I’ve been working on moving my copy of Adobe Creative Suite 2 to my new Mac, and boy has it been a pain in the butt. For most Mac software, you just drag the application from the mounted directory to the applications folder and your done with it. Even Microsoft with their Office install wasn’t able to foul things up too bad. With Adobe, it’s been a nightmare.
First, do not try to the copy the appications directly from one computer to another. That works for most things, but it didn’t for Adobe. I missed some Library files and that didn’t work so well, and then when I got those, I had to fight with the activation transfer. That was running into all sorts of errors (probably from the direct app copy) so I gave up and decided to do a reinstall (I couldn’t find the install CDs initially, but by this point I had located them).

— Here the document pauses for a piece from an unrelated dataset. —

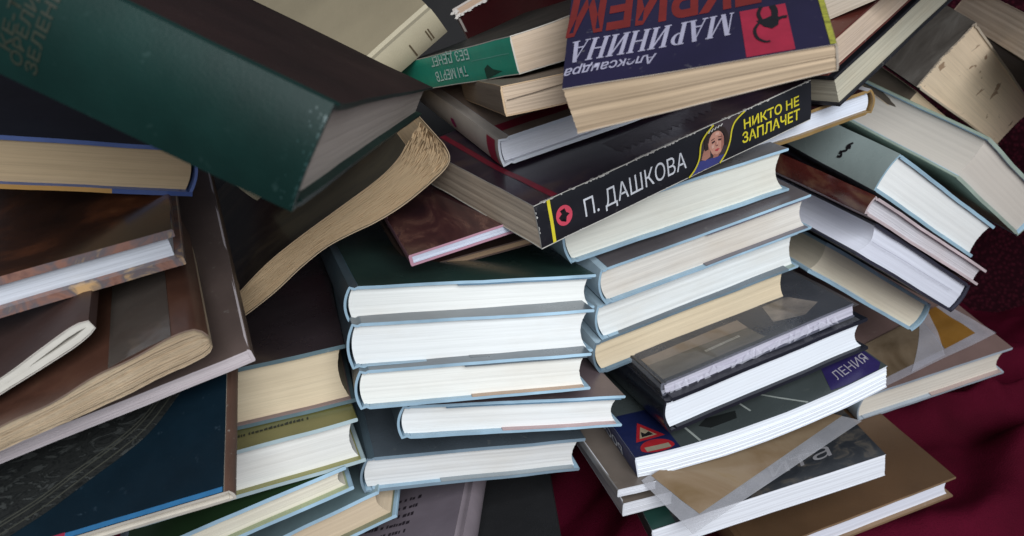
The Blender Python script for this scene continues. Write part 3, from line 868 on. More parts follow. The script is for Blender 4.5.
# ------------------------------------------------------------------ middle stack
SPD = cover((0.07, 0.10, 0.12), 0.35, 0.3, 0.2)
SG = 'blue edged hardbacks in the middle stack'
b = Book('S1', 'hardback_book', 'blue edged white paged hardback with dark green cover topping the middle stack', SG)
b.hard(cover((0.025, 0.055, 0.045), 0.25, 0.35, 0.15, coat=0.4), BLUE, SPD, BLUE, paper((0.8, 0.79, 0.76), 0.12, 0.34, (0.6, 0.52, 0.42), seed=50), 0.0018, 0.003, 0.003, inner=BLUE,
       flap=[('b', cover((0.28, 0.36, 0.30), 0.45, 0.2), 0.43, 0.97), ('u', BLUE_D, 0.43, 0.98)])
b = Book('S2', 'hardback_book', 'blue edged white paged hardback second from the top of the middle stack', SG)
b.hard(SLATE, BLUE, SPD, BLUE, paper((0.78, 0.78, 0.77), 0.12, 0.34, (0.6, 0.52, 0.42), seed=51), 0.0018, 0.003, 0.004, inner=BLUE, flap=[('b', cover((0.16, 0.17, 0.18), 0.45, 0.2), 0.48, 0.97)])
b = Book('S3', 'hardback_book', 'blue edged white paged hardback third from the top of the middle stack', SG)
b.hard(SLATE, BLUE, SPD, BLUE, paper((0.8, 0.78, 0.73), 0.12, 0.34, (0.6, 0.52, 0.42), seed=52), 0.0018, 0.003, 0.003, inner=BLUE, flap=[('b', cover((0.42, 0.30, 0.22), 0.45, 0.2), 0.48, 0.97), ('u', SLATE, 0.45, 0.98)])
b = Book('S4', 'hardback_book', 'blue edged hardback jutting out to the right in the middle stack, mauve cover', SG)
b.hard(cover((0.12, 0.085, 0.09), 0.35, 0.25, 0.2), BLUE, SPD, BLUE, paper((0.77, 0.77, 0.76), 0.12, 0.34, (0.6, 0.52, 0.42), seed=53), 0.0018, 0.003, 0.004, inner=BLUE,
       flap=[('b', cover((0.45, 0.32, 0.32), 0.45, 0.2), 0.45, 0.97), ('u', BLUE_D, 0.2, 0.98)])
b = Book('S5', 'hardback_book', 'grey covered hardback at the bottom of the middle stack, slightly open boards', SG)
b.hard(cover((0.07, 0.085, 0.10), 0.28, 0.25, 0.2, coat=0.3), BLUE, SPD, cover((0.20, 0.27, 0.33), 0.35, 0.3, 0.3), paper((0.74, 0.73, 0.72), 0.12, 0.34, (0.6, 0.52, 0.42), seed=54), 0.0024, 0.004, 0.003, inner=BLUE,
       flap=[('b', cover((0.25, 0.28, 0.30), 0.45, 0.2), 0.35, 0.97)])

# thin pink booklets wedged between
b = Book('Y1', 'paperback_book', 'thin glossy reddish brown softcover with pink edge above the middle stack')
b.soft(mottled([(0.3, (0.03, 0.012, 0.016)), (0.5, (0.075, 0.028, 0.028)), (0.6, (0.15, 0.07, 0.055)), (0.68, (0.05, 0.02, 0.03)), (0.8, (0.11, 0.045, 0.06))], (60, 22, 60), 0.25, 0.9, 12.0, 0.4), cover((0.42, 0.20, 0.24), 0.4, 0.2), paper((0.62, 0.64, 0.74), 0.25, 0.1), th=0.0014, edge=cover((0.50, 0.26, 0.33), 0.5, 0.2), back=cover((0.5, 0.52, 0.58), 0.4, 0.2))
b = Book('Y2', 'paperback_book', 'thin dark brown softcover lying under the pink edged one')
b.soft(cover((0.07, 0.035, 0.028), 0.3, 0.3, coat=0.3), cover((0.2, 0.12, 0.09), 0.4, 0.2), paper((0.42, 0.28, 0.18), 0.3, 0.2), th=0.0009, edge=cover((0.13, 0.08, 0.065), 0.5, 0.2))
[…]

So I go to do the reinstall, but it won’t let me install more than the version cue software. It thinks that the other applications are already installed, and there’s no option to reinstall them. What’s worse, I can run the normal uninstall utilities (or the license deactivation) because it’s complaining about missing support folders and that the copy isn’t activated. After one failed install, I manually deleted all of Adobe’s stuff, and tried again.
This time the install actually worked. Things went in, and everything was peachy-keen. I then went to do an application update. I wish I was exagerating when I say that the updater asked for my password 20 times. Could they have just asked for sudo priveleges for the overall installer app and then launched their sub-installer apps from that? Oh-no. They have to ask for authorization for each individual installer application. One of those managed to fail, so after the whole process was done, I went back in to try again, but strangely it was listing all of the updates as available for download - even the ones that I had successfully installed. It was nice enough to give me a list side-by-side of the updates that were installed, but instead of taking the ones out that were already installed, it just left them there. Regardless, the update failed a second time, and I just gave up on it.
Adobe’s problems go beyond just the install process for CS2, their applications take forever to launch. In an informal test to launch Illustrator, it took ~45sec. This is on my new Intel Core Duo MacBook Pro with a 7200 RPM harddrive and 2GB of RAM. I understand that this is doing emulation, but please. On my old Powerbook the load time was on the order of minutes. What’s worse is when you install CS2, Adobe wants you to use their Acrobat Reader for opening PDF documents. They change the file associations (without asking you) automatically on install. Again, their product takes ~5 sec where the default (Preview) takes 1-2. Even the people on Windows have to agree that Acrobat Reader is slow as all getout to load. It’s also really annoying when it loads directly in your web browser, which in my opion is more distracting (and slower) than it’s worth.